Dwa tygodnie temu pisałam o ‘klęsce urodzaju’, bo tak się złożyło, że w mojej kuchni wylądowało sześć koszyczków brzoskwiń: dwa sama kupiłam, bo była dobra cena, dwa przywiozła mi córka, bo ładnie pachniały, a dwa następne przywiózł mi syn, bo tam gdzie pracował przyjechał farmer z półwyspu Niagara (Niagara peninsula), i wszyscy kupowali, to i on wziął myśląc o tym, że mu matka zrobi dżemik na zimę. No to i zrobiłam, bo co miałam zrobić – odmówić? Mówią, że od przybytku głowa nie boli. Mnie tam pod koniec dnia to i główka rozbolała, i nóżki mnie ledwo nosiły. Takie całodzienne dryptanie po kuchni, też nuży. No ale nic, wyszło po kilka słoików kompocików i dżemików. Uff! Nigdy więcej, pomyślałam, ale chyba w złą godzinę. Takie przetwory na zimę to miały kiedyś sens, ale obecnie prawie wszystko jest dostępne na okrągło, bo granice nie mają znaczenia, a do bogatych krajów takich jak nasz, z obywatelami z portfelami wypasionymi dolarkami, to każdy chce sprzedawać. Co prawda te zimowe brzoskwinie to nie takie smaczne i soczyste jak nasze z Niagary, ale i tak chyba lepsze niż zawalone syropem z cukru moje kompociki i dżemiki.

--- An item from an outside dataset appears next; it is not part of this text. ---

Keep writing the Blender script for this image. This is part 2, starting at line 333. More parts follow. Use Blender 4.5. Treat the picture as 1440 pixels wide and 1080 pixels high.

No chyba że, sieć dostaw (supply chain) się zawali nie tylko na samochody (obecnie na nowy samochód czeka się ponad rok), ale i na owoce, bo ceny przewozu będą horrendalne. No nic, na dzisiaj nie będę się martwić tym co ode mnie nie zależy. Nie zależy ode mnie także klęska urodzaju zwalona na moją kuchnię. Bo tak. Z działki zebrałam dwanaście sporych kabaczków, i sześć sporych dyń makaronowych (spaghetti pumpkin). Coś trzeba z tym plonem zrobić. Więc obmyślam co zamrozić, co zakisić, co pójdzie na sałatkę, a co na przecier na zupę do słoików. I oczywiście nerwy mi puszczają, bo robić jedne/dwa słoiki to frajda, ale tak któryś dzień z kolei? I jak tak już wykończona samym tylko myśleniem przysiadłam na moim ulubionym fotelu, zadzwoniła do mnie najmłodsza córka. Właśnie wracają ze Stanów i przy drodze były wystawione brzoskwinie, po pół ceny, bo trochę przejrzałe, ale w sam raz na kompociki i dżemiki. Więc kupiła, bo pomyślała, że na pewno się ucieszę, że tyle dobrego jedzenia będzie za takie małe pieniądze. O matko przenajświętsza!
– O dziecko kochane, ale właśnie cukier mi się skończył – próbuję się jakoś wymigać.
A ta mi mówi, że nie mam się martwić kupią cukier po drodze, bo muszą się i tak zatrzymać na zakupy.
– O dziecko kochane – próbuję inaczej – ale przykrywki i wieczka do słoików mi się skończyły.
A ta mi mówi, że też mi kupią, bo zatrzymują się w sklepie.
Zrozumiałam, że ani tak, ani siak się nie wymigam, więc się poddałam. Podjechali. Jak z łowów ze zdobyczą: 10 koszyczków pachnących i bardzo dojrzałych brzoskwiń, do tego słoiki i cukier. Tyle tego, że chyba starczy mi do końca moich dni. O klęsce urodzaju w mojej kuchni nie wspomniałam, bo i tak nie zrozumieją. Poczekam na Wigilię i wtedy im powiem. Będzie dużo śmiechu. A poza tym to po klęsce urodzaju następują lata suche. Więc do roboty – trzeba się cieszyć tym co jest.